◆ Goal:
Start at the first line of the material below and retype each line through the one containing "R = math.radians", exactly.

*** Dataset extract ***

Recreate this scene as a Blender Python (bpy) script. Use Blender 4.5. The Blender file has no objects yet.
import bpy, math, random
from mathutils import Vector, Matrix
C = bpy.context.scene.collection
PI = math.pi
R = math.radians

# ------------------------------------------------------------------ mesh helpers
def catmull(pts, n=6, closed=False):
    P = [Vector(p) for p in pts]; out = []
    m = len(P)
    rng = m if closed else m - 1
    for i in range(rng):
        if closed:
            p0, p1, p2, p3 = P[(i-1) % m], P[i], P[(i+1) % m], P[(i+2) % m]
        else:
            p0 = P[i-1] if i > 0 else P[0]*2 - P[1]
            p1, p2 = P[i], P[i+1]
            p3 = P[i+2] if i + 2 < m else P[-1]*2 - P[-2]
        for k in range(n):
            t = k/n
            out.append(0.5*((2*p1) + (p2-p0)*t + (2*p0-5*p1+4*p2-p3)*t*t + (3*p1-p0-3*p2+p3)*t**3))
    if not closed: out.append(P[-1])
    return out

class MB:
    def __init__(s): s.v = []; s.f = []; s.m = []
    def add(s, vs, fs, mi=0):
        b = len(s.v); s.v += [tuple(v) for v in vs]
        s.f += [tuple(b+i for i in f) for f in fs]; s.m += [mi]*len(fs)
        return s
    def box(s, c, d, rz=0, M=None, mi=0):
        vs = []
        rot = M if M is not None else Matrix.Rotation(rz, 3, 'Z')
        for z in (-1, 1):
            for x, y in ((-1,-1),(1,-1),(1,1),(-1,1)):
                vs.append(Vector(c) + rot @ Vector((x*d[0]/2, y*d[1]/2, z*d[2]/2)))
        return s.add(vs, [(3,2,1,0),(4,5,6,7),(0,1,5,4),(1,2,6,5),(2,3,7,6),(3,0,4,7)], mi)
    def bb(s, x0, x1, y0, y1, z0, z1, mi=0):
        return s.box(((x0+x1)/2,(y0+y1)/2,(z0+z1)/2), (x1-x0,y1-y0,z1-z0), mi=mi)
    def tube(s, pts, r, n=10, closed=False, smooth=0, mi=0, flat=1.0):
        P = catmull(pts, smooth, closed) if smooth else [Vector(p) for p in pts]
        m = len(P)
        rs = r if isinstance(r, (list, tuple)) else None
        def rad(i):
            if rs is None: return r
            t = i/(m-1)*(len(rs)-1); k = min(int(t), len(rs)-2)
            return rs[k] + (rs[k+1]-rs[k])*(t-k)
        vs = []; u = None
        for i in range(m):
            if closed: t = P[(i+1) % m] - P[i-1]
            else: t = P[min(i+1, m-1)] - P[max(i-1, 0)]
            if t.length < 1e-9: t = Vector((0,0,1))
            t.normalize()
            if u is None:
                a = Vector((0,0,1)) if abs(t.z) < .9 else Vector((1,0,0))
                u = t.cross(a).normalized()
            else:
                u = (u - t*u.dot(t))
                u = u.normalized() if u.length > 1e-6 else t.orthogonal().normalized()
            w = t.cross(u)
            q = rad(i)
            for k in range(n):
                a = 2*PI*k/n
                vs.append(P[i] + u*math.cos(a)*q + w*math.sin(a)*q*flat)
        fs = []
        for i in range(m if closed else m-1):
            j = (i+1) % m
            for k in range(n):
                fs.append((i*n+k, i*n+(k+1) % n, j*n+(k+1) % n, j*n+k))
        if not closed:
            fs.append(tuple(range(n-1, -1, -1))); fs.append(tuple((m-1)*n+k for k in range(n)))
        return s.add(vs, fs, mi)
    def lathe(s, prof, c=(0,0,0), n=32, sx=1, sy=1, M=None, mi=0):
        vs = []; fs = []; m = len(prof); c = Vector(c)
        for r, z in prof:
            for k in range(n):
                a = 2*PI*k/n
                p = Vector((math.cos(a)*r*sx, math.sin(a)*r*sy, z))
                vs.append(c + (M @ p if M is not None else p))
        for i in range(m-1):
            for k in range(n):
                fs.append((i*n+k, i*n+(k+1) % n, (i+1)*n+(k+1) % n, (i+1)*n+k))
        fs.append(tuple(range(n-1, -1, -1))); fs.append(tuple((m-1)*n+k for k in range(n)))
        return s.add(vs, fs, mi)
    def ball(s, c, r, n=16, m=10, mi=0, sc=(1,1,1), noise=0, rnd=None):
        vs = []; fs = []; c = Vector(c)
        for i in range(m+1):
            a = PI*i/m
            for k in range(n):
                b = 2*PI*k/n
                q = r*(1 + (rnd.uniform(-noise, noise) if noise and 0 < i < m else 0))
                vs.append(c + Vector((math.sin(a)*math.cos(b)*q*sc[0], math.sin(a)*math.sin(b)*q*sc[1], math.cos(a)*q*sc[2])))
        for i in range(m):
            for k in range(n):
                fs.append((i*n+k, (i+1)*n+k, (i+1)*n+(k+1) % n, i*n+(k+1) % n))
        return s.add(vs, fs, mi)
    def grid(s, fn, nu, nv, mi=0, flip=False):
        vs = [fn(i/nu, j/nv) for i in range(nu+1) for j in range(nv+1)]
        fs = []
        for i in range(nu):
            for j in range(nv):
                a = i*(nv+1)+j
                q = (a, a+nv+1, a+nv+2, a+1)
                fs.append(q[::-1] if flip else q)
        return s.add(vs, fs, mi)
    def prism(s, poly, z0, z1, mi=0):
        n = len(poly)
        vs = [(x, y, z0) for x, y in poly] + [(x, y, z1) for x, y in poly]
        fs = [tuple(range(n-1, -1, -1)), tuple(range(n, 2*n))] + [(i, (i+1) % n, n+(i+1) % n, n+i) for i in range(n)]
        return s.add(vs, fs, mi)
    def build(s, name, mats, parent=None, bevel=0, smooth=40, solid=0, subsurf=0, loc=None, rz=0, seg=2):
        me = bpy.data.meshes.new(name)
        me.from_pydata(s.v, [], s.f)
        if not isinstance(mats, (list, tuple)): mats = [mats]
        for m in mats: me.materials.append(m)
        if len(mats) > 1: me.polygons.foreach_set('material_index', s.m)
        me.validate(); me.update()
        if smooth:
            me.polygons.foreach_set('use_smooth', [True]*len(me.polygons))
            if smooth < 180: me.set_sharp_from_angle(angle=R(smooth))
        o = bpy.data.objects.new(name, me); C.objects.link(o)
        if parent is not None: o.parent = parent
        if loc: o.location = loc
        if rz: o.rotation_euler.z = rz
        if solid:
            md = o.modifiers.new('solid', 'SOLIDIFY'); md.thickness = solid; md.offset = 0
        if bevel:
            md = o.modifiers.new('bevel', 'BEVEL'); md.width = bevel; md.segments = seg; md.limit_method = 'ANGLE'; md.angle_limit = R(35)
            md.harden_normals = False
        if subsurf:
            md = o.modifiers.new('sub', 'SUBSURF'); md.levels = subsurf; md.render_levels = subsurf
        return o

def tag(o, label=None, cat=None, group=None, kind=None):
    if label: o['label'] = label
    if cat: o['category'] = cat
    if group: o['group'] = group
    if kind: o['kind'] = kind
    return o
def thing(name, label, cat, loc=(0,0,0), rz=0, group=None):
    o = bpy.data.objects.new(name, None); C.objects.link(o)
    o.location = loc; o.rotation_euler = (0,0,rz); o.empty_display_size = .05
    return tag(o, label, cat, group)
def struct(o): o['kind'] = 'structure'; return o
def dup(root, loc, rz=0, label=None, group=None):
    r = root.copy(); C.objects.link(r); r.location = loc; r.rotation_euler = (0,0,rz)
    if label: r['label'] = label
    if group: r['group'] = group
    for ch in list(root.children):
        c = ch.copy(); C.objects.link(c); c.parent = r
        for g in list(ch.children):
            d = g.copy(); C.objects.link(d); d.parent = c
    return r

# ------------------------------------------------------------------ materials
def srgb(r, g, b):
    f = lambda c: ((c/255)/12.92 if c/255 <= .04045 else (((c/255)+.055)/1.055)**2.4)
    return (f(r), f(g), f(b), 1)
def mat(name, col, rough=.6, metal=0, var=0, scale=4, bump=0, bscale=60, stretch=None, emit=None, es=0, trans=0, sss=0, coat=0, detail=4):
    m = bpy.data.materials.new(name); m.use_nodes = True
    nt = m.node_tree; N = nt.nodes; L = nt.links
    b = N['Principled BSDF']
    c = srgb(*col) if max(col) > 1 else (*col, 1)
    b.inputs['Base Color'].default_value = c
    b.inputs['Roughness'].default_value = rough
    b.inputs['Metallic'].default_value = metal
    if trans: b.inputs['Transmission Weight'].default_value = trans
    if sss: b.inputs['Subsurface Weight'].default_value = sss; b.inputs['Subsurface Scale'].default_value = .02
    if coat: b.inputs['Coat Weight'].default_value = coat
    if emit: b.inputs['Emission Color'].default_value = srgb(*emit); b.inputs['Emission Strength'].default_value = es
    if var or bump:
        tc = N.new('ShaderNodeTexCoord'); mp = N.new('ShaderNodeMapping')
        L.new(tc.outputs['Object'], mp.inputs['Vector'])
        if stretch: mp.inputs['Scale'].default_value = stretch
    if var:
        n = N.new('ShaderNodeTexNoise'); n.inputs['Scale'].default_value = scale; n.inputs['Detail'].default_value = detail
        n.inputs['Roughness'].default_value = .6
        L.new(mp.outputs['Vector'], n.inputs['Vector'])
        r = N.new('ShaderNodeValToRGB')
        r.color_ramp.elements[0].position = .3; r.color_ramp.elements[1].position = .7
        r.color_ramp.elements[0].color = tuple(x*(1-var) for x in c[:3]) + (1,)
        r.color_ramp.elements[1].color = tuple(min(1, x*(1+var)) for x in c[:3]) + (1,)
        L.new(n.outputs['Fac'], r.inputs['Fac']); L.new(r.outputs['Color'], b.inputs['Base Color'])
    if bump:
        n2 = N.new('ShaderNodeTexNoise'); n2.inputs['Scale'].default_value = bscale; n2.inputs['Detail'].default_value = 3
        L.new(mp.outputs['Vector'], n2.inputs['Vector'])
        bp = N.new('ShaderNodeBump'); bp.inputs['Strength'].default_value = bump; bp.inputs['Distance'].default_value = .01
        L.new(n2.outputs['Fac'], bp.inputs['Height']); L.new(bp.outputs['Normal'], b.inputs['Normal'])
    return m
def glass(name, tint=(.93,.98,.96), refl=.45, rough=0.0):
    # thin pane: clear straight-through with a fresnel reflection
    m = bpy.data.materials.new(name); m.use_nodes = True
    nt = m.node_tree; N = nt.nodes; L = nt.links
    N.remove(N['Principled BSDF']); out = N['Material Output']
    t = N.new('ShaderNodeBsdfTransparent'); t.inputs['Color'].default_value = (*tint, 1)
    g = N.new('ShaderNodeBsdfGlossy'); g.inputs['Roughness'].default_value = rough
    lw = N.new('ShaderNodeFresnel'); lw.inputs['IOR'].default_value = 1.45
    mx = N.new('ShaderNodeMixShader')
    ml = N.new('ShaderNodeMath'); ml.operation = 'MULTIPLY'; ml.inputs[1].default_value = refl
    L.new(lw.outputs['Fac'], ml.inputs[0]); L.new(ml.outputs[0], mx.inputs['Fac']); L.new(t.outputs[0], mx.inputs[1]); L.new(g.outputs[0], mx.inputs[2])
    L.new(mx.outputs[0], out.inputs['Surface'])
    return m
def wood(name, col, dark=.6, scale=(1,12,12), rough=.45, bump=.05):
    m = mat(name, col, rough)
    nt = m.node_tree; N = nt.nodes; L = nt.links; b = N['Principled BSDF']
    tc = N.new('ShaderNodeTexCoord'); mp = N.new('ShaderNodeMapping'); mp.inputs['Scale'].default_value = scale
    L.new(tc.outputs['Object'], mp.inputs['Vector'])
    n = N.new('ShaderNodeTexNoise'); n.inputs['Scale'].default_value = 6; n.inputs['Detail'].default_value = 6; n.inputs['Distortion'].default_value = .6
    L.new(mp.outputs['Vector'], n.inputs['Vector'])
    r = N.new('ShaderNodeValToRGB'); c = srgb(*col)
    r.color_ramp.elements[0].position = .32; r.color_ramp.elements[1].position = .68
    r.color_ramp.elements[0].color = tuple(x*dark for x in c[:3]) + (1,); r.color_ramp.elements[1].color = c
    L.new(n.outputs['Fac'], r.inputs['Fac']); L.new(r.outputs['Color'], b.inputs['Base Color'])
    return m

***

◆ Solution for this exercise:
Recreate this scene as a Blender Python (bpy) script. Use Blender 4.5. The Blender file has no objects yet.
import bpy, math, random
from mathutils import Vector, Matrix
C = bpy.context.scene.collection
PI = math.pi
R = math.radians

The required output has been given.